# Dataset excerpt
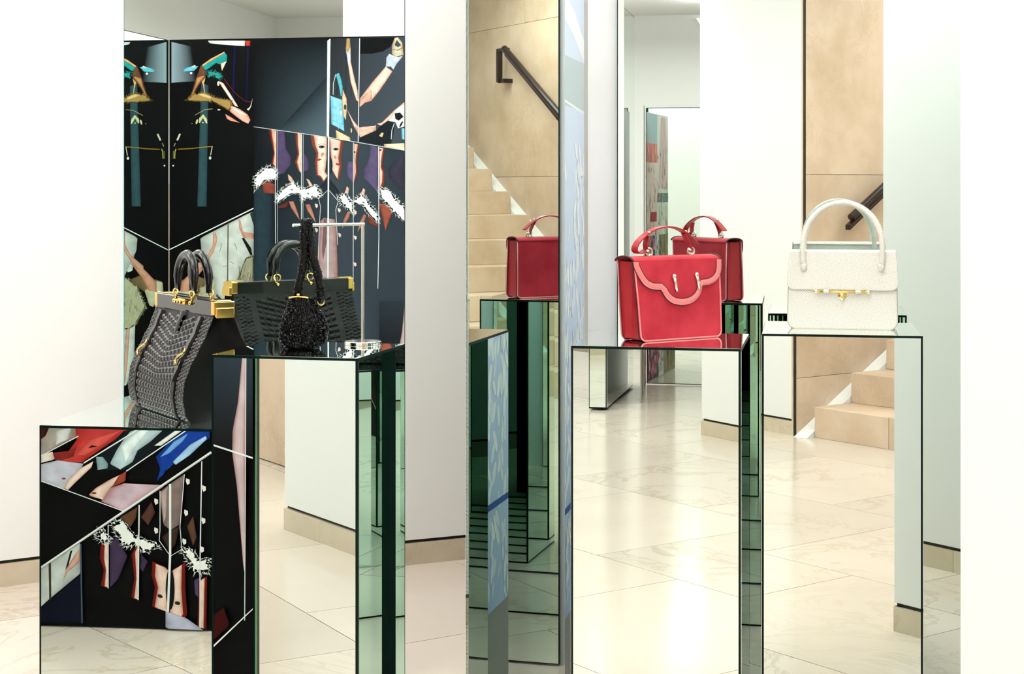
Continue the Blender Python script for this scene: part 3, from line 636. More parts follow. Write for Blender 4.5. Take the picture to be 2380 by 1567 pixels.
for pts, wd in (([(632, 690), (632, 1055)], 5), ([(810, 575), (804, 1122)], 7), ([(988, 455), (988, 860), (975, 1190)], 13), ([(1170, 325), (1160, 900), (1160, 1285)], 6), ([(930, 495), (930, 720), (925, 780), (990, 870), (1055, 830), (1045, 700), (1070, 400)], 4)): LN(PA, pts, wd, 'eceff2')
P(PA, [(962, 1186), (1080, 1225), (1180, 1296), (962, 1286)], 'c0c0d8')
LN(PA, [(222, 952), (1225, 272)], 13, 'f0f0f0'); LN(PA, [(222, 958), (1225, 276)], 2, '70747a')
# lower right corner, seen in the tall plinth
G(PB, [(486, 826), (608, 826), (608, 1065), (486, 1028)], ['2c343d', '2f3842', '120f12', '161012'])
P(PB, [(568, 826), (577, 826), (574, 1330), (571, 1315), (556, 1130), (545, 1050), (546, 1000), (559, 930)], 'cfb6ba')
LN(PB, [(486, 1028), (610, 1064)], 4, 'f0f0f0'); LN(PB, [(577, 826), (574, 1440)], 2, 'dcdcdc'); LN(PB, [(486, 1514), (608, 1414)], 4, 'f0f0f0'); P(PB, [(486, 1440), (525, 1410), (540, 1450), (486, 1500)], '3c0808')
ink.build('collage_print', cp)

# ---- the printed tall screen behind the camera (flowers), reflected in the wide mirror
SX = -1.40
ms = thing('mirrored_slab', (SX - .06, -2.58, 0), R(-90), 'tall mirrored slab standing far off, glimpsed at the edge of the wide mirror', 'screen')
b = MB(); b.box((.61, 0, 1.38), (1.22, .11, 2.74)); b.build('core', EDGE, ms)
b = MB(); b.box((.61, .056, 1.38), (1.205, .004, 2.725)); b.build('mirror_glass', MIRROR, ms)
b = MB(); b.box((.61, -.056, 1.38), (1.205, .004, 2.725)); b.build('mirror_glass', MIRROR, ms)
b = MB(); b.box((-.001, 0, 1.38), (.004, .10, 2.72)); b.build('end_glass', MIRROR, ms)
FA0, FA1 = Vector((-1.333, -3.955, 0)), Vector((-1.237, -2.98, 0)); fdv = (FA1 - FA0); FLN = fdv.length; fdv.normalize(); SNRM = Vector((fdv.y, -fdv.x, 0))
fs = thing('floral_screen', tuple(FA0), math.atan2(fdv.y, fdv.x), 'thin screen printed with flowers, seen far off in the wide mirror', 'screen')
b = MB(); b.box((FLN / 2, .006, 1.0), (FLN, .010, 1.995)); b.build('board', mat('screen_core', (.5, .5, .48), .4), fs)
ik = Ink(SNRM, .00006)
def FS(y, z): return FA0 + fdv * (FLN * (1 - y)) + Vector((0, 0, z * .98)) + SNRM * .0005
def band_f(y0, y1, z0, z1, c): ik.poly([FS(y0, z0), FS(y1, z0), FS(y1, z1), FS(y0, z1)], c)
rnd = random.Random(12)
band_f(0, 1, .01, 2.03, 'c9cfc6'); band_f(0, .42, .01, 1.0, '8c8762'); band_f(.42, .6, .01, 1.0, 'dfe2e2'); band_f(.6, 1, .01, 1.0, '4a4758')
band_f(0, .5, 1.0, 2.03, 'd5dccf'); band_f(.5, 1, 1.78, 2.03, 'a8babd'); band_f(.5, 1, 1.0, 1.78, 'e8cfc8'); band_f(.0, .5, 1.28, 1.36, '6f837c'); band_f(.5, 1, 1.62, 1.78, 'e0877f'); band_f(0, .45, 1.4, 2.02, 'd9d4d0')
for k in range(9): y = .02 + k * .05; ik.poly([FS(y, 1.4), FS(y + .018, 1.4), FS(.22 + (y - .22) * .5 + .012, 2.02), FS(.22 + (y - .22) * .5, 2.02)], 'cf8a88')
for k in range(150):
    y, z = .6 + rnd.random() * .38, .03 + rnd.random() * .95; r_ = rnd.uniform(.015, .035)
    pts = [FS(y + math.cos(a / 9 * 6.28) * r_ / 1.2, z + math.sin(a / 9 * 6.28) * r_ * 1.2) for a in range(9)]; ik.poly(pts, rnd.choice(['d87a90', 'c95f78', 'e8a0ae']), lay=k % 10 == 0)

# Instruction
Leave out the pictures and repeat exactly the lines from the start of the material through the line that contains "ink.build('collage_print', cp)", both included.

# Response to this exercise
Continue the Blender Python script for this scene: part 3, from line 636. More parts follow. Write for Blender 4.5. Take the picture to be 2380 by 1567 pixels.
for pts, wd in (([(632, 690), (632, 1055)], 5), ([(810, 575), (804, 1122)], 7), ([(988, 455), (988, 860), (975, 1190)], 13), ([(1170, 325), (1160, 900), (1160, 1285)], 6), ([(930, 495), (930, 720), (925, 780), (990, 870), (1055, 830), (1045, 700), (1070, 400)], 4)): LN(PA, pts, wd, 'eceff2')
P(PA, [(962, 1186), (1080, 1225), (1180, 1296), (962, 1286)], 'c0c0d8')
LN(PA, [(222, 952), (1225, 272)], 13, 'f0f0f0'); LN(PA, [(222, 958), (1225, 276)], 2, '70747a')
# lower right corner, seen in the tall plinth
G(PB, [(486, 826), (608, 826), (608, 1065), (486, 1028)], ['2c343d', '2f3842', '120f12', '161012'])
P(PB, [(568, 826), (577, 826), (574, 1330), (571, 1315), (556, 1130), (545, 1050), (546, 1000), (559, 930)], 'cfb6ba')
LN(PB, [(486, 1028), (610, 1064)], 4, 'f0f0f0'); LN(PB, [(577, 826), (574, 1440)], 2, 'dcdcdc'); LN(PB, [(486, 1514), (608, 1414)], 4, 'f0f0f0'); P(PB, [(486, 1440), (525, 1410), (540, 1450), (486, 1500)], '3c0808')
ink.build('collage_print', cp)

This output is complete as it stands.